Charlie Crowhurst/Getty Images

There was a time not so long ago when soccer fans took team integrity seriously. Back in 2010, when Wayne Rooney was considering taking his talents to United’s crosstown rival Manchester City, a few dozen United supporters in balaclavas showed up at his home with a big banner that read, “If you join City you’re dead.” Perhaps even more chilling was the severed pig’s head that was thrown at the feet of Luis Figo in 2002, when he returned to Camp Nou after joining Barcelona’s arch-nemesis Real Madrid.

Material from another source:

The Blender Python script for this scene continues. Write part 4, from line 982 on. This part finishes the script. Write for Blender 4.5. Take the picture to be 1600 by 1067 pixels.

This is in no way to condone terrible behavior. It is to note that the world of soccer has come a long way since then, to the point that Jose Mourinho, once bitterly loathed by United fans, can waltz into Old Trafford and it’s just the way the world works. Louis van Gaal revealed himself to be a demented despot, and no one is sad to see him go even if he did secure an FA Cup victory. But for a team to exist in any meaningful sense it must have some semblance of an identity. It was weird enough when Arsenal’s longtime striker Robin Van Persie moved to United in 2012. Mourinho, who made his name at Chelsea, has always been everything Manchester United isn’t, the anti-United. The only way this makes any sense is if Manchester United, metaphysically speaking, no longer exists.